Não é crime uma pessoa
prostituir-se, mas sim a exploração dessa actividade por outros. Com
a legalização do lenocínio, são os que gravitam em torno deste negócio, e
não as mulheres, que ficam salvaguardados.
AbrilAbril | editorial
Já são vários os elementos de uma
nova investida no sentido de legalizar o proxenetismo em Portugal. A agenda não
é nova mas tem tido maior visibilidade em torno da recente petição para
legalizar o lenocínio e regulamentar a prostituição enquanto profissão.
Ontem, o Público noticiou
um acórdão do Tribunal Constitucional que pela primeira vez vem defender que
facilitar a prostituição não deve ser crime. Assumindo que é um assunto que não
reúne consenso, o artigo expõe alguns dos argumentos utilizados pelos
magistrados para defender a descriminalização daqueles que lucram com a
prostituição de terceiros.
Chega a ser espectacular a
contradição do que é defendido. Se por um lado os juízes não ignoram a
violência que existe no mundo da prostituição, consideram que é o facto de a
actividade – o proxenetismo – ser crime o que aumenta essa
violência. «Os riscos que [com o crime de lenocínio] se querem esconjurar (em
todo o caso, sempre existentes em algum grau) resultam mais da criminalização
da actividade em causa (e assim da natureza "subterrânea",
clandestina, para que é remetida) do que da mesma», pode ler-se no texto.

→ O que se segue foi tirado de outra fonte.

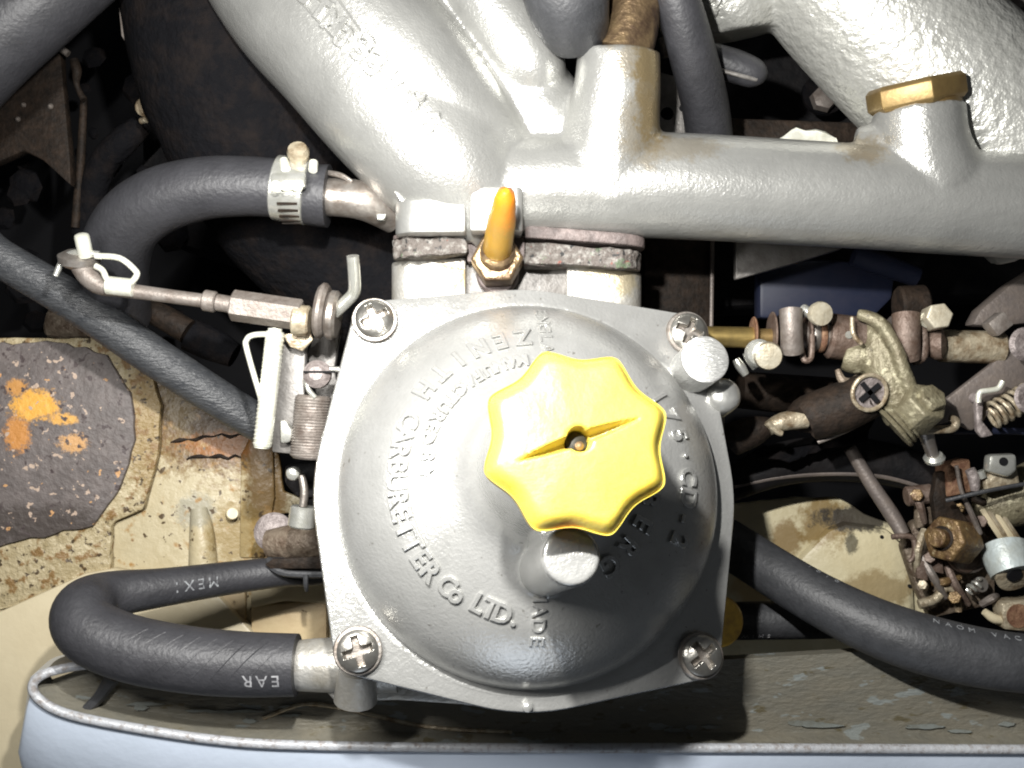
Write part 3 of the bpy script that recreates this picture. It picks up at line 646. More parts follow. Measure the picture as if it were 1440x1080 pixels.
# yellow knob
KC=Vector((0,0,3.42))
def lobed(R,a):
    k=math.cos(4*(a-math.radians(19.5)))**2     # 8 tips
    return R*(1.012-.14*(1-k+.04)**.6)
def knob():
    mb=MB(); nr,na=44,192; vs=[];fs=[]; sa=math.radians(18.5+2)
    def top(x,y,r,R):
        t=r/R; h=.46-.06*t*t-(.15*max(0,(t-.84)/.16)**2)
        X=x*math.cos(sa)+y*math.sin(sa); Y=-x*math.sin(sa)+y*math.cos(sa)
        wdt=.052*(1-min(1,abs(X)/.72)**2.2)+1e-4
        if abs(X)<.72 and abs(Y)<wdt*1.4:
            h-=.21*(1-min(1,abs(X)/.72)**2)*max(0,min(1,(wdt*1.4-abs(Y))/(wdt*.9)))
        if r<.14: h-=.28*min(1,(.14-r)/.012)
        return h
    vs.append(Vector((0,0,top(0,0,0,1))))
    for i in range(1,nr+1):
        for k in range(na):
            a=2*math.pi*k/na; R=lobed(1.04,a); r=.0155*i if i<=10 else .155+(R-.155)*((i-10)/(nr-10))**.9; x,y=r*math.cos(a),r*math.sin(a); vs.append(Vector((x,y,top(x,y,r,R))))
    for k in range(na): fs.append((0,1+k,1+(k+1)%na))
    for i in range(nr-1):
        for k in range(na):
            k2=(k+1)%na; fs.append((1+i*na+k,1+(i+1)*na+k,1+(i+1)*na+k2,1+i*na+k2))
    prev=1+(nr-1)*na
    for (z,s_) in ((.27,1.018),(.20,1.015),(.0,.985),(-.03,.95),(-.04,.5)):
        base=len(vs)
        for k in range(na):
            a=2*math.pi*k/na; r=lobed(1.04,a)*s_; vs.append(Vector((r*math.cos(a),r*math.sin(a),z)))
        for k in range(na): fs.append((prev+k,base+k,base+(k+1)%na,prev+(k+1)%na))
        prev=base
    fs.append(tuple(prev+k for k in range(na)))
    mb.add([v+KC for v in vs],fs); return mb
kn=knob().build('damper_knob',M_['yellow'],ca,local=True,ang=60)
MB().lathe([(0,.115),(.06,.115),(.07,.08)],KC+Vector((0,0,.18)),(0,0,1),16).build('centre_plug',M_['hole'],kn,local=True)
MB().lathe([(0,.05),(.1,.05),(.13,.02)],KC+Vector((.02,-.05,.22)),(0,0,1),12).build('centre_pin',M_['old_brass'],kn,local=True)
MB().lathe([(0,.55),(.3,.55)],(0,0,3.1),(0,0,1),28).build('knob_stem',M_['dark_rust'],kn,local=True)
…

Mas, sobretudo, este acórdão vem
colocar o ónus na questão moral, afirmando que as mentalidades evoluíram desde
a altura em que se considerou que a exploração de outros através da
prostituição devia ser ilegal. A essa perspectiva presidia então «uma certa
ideia cultural e histórica da pessoa e uma certa ideia do valor da
sexualidade». Os vários acórdãos que até agora consideravam o proxenetismo
crime mais não faziam «do que tutelar "sentimentalismo" ou "uma
ordem moral convencional particular"». Legalizar os patrões das
prostitutas é, portanto, coisa do progresso, e considerar que aqueles que
lucram com a exploração sexual são criminosos é conservadorismo.
E, finalmente, importa referir a
distância imensa a que estes juízes consideram estar a prostituição por
coacção, que deverá continuar a ser crime, e aquela que é facilitada a alguém
por livre e espontânea vontade. Mas não será a liberdade de escolha daquelas
que se prostituem inseparável, com ou sem uma arma apontada à cabeça, das
condicionantes económicas e sociais que determinam os seus percursos?